What the task asks ->
Scan the records below. List lines holding "More".

(Lines of data)
— begin —
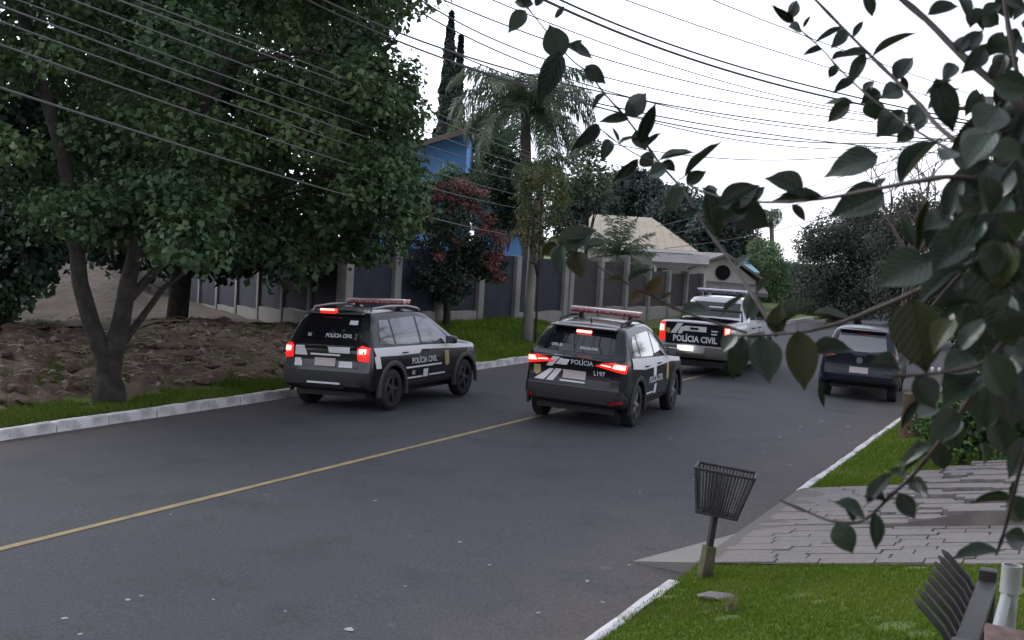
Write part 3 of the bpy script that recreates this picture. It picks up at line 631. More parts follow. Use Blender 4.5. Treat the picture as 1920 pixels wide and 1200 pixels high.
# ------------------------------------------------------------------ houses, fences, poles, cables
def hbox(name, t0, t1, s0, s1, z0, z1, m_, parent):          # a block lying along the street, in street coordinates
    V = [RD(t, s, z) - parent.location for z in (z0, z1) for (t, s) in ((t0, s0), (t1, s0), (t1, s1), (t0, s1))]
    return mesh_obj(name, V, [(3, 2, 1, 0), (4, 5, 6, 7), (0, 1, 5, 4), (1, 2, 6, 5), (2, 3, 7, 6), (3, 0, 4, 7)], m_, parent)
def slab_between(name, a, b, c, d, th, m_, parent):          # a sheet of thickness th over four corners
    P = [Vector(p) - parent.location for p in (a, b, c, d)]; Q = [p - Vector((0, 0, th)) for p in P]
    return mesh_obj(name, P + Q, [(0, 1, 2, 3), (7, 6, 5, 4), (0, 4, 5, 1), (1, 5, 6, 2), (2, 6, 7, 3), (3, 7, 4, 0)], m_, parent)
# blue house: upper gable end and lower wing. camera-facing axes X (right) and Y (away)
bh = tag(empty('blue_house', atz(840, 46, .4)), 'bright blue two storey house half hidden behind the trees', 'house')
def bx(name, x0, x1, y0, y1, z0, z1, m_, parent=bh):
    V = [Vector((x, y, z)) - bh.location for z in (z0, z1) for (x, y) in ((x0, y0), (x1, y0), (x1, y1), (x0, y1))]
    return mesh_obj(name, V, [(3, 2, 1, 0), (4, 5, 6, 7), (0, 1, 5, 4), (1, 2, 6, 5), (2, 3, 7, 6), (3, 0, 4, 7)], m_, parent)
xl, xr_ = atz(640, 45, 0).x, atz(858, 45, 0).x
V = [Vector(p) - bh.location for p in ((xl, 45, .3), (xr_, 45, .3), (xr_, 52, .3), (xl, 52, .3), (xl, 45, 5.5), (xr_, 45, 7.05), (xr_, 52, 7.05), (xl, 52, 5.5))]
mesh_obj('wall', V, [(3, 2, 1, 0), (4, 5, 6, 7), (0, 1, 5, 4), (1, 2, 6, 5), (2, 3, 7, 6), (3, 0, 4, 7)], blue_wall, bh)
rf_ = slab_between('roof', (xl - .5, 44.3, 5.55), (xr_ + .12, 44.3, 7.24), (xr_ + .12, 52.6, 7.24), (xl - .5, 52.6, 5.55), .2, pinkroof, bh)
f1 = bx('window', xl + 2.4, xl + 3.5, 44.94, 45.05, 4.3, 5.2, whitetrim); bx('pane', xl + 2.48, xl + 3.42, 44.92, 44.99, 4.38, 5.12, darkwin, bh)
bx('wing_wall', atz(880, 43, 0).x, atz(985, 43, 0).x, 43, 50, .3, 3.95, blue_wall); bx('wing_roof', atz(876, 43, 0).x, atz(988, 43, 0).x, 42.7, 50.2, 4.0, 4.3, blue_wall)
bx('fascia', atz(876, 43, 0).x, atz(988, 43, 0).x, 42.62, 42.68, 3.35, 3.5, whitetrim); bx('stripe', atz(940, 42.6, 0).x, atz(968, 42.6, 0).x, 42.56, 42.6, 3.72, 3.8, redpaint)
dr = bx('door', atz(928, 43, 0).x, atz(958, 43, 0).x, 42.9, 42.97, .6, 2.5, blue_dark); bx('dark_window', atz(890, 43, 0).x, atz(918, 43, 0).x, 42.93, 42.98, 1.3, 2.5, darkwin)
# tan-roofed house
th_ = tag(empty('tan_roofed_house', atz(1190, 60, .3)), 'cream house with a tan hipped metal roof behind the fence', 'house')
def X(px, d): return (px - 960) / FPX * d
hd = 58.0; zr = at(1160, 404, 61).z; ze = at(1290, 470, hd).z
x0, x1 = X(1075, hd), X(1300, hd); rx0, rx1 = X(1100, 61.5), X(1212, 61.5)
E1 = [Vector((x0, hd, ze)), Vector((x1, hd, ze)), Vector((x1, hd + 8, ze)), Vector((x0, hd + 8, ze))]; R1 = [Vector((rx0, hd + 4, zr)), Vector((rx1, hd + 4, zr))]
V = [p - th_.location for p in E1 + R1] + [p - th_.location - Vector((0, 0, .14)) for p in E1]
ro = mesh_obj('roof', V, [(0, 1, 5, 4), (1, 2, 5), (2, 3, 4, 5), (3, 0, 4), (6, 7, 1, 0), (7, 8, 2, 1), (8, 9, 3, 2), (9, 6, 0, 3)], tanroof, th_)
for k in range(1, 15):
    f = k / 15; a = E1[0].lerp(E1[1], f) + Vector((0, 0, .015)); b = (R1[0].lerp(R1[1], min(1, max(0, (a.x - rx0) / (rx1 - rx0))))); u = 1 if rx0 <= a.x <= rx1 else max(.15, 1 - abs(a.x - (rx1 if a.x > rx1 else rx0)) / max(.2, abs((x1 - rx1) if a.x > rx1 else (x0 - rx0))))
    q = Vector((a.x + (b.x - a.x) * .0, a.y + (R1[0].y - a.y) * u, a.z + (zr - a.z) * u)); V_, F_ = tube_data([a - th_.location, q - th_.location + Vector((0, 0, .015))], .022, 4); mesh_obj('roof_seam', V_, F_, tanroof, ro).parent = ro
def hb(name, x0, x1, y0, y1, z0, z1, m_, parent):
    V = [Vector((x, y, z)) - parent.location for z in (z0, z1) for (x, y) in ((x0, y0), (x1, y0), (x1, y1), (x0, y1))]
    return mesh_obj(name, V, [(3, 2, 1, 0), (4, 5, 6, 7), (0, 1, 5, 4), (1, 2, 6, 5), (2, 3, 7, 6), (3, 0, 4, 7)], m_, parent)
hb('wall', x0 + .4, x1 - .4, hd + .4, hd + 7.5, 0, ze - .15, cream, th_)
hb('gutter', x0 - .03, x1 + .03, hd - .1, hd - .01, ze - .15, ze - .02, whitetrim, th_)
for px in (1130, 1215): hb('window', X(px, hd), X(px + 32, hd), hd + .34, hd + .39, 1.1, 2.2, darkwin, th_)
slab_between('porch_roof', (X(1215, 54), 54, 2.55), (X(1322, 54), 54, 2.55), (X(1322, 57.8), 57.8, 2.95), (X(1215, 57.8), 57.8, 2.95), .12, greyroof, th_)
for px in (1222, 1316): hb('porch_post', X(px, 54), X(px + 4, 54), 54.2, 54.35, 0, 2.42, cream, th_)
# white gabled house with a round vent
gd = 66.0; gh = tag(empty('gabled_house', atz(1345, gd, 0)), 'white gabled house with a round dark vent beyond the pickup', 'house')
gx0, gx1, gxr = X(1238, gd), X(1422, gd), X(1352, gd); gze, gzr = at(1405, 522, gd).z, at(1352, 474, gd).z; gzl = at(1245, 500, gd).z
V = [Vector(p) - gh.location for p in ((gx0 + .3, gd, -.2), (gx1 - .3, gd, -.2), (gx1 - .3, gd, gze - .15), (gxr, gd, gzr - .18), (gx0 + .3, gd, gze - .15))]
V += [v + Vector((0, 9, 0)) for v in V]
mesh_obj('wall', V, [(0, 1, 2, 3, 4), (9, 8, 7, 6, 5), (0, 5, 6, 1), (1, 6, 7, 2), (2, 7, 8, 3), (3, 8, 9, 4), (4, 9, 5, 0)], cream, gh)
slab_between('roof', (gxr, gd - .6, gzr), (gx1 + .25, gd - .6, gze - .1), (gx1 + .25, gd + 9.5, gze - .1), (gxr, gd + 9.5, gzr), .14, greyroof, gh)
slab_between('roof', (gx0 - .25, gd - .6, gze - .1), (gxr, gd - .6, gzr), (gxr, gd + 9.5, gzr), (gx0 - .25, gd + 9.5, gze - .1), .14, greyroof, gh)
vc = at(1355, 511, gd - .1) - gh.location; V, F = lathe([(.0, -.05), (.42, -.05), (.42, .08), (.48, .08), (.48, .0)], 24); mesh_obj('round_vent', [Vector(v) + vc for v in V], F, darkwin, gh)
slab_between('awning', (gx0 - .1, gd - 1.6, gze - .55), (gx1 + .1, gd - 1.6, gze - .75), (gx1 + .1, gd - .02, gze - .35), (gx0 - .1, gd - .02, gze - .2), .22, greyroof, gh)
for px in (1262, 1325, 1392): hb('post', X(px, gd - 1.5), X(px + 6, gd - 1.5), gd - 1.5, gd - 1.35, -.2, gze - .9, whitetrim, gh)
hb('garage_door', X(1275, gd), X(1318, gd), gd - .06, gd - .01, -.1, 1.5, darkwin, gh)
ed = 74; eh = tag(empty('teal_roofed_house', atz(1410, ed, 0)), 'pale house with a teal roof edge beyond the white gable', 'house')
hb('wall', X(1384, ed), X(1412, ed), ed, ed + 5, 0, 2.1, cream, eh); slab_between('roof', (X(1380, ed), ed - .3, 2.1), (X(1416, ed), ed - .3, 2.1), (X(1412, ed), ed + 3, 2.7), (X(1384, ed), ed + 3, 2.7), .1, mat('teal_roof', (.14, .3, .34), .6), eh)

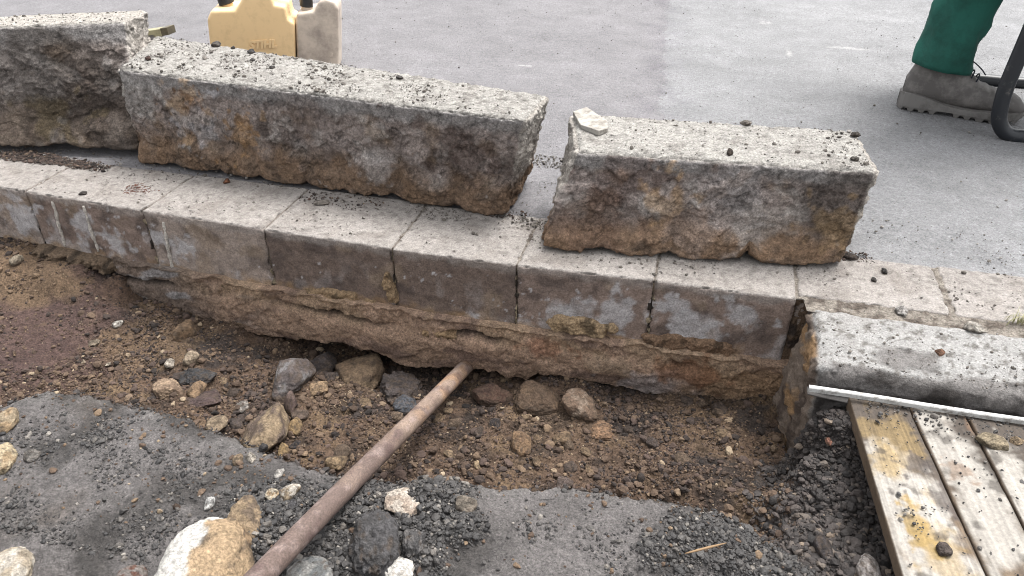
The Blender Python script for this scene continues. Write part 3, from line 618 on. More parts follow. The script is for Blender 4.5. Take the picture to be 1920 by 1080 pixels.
— end —
Answer for this exercise ->
Write part 3 of the bpy script that recreates this picture. It picks up at line 631. More parts follow. Use Blender 4.5. Treat the picture as 1920 pixels wide and 1200 pixels high.
The Blender Python script for this scene continues. Write part 3, from line 618 on. More parts follow. The script is for Blender 4.5. Take the picture to be 1920 by 1080 pixels.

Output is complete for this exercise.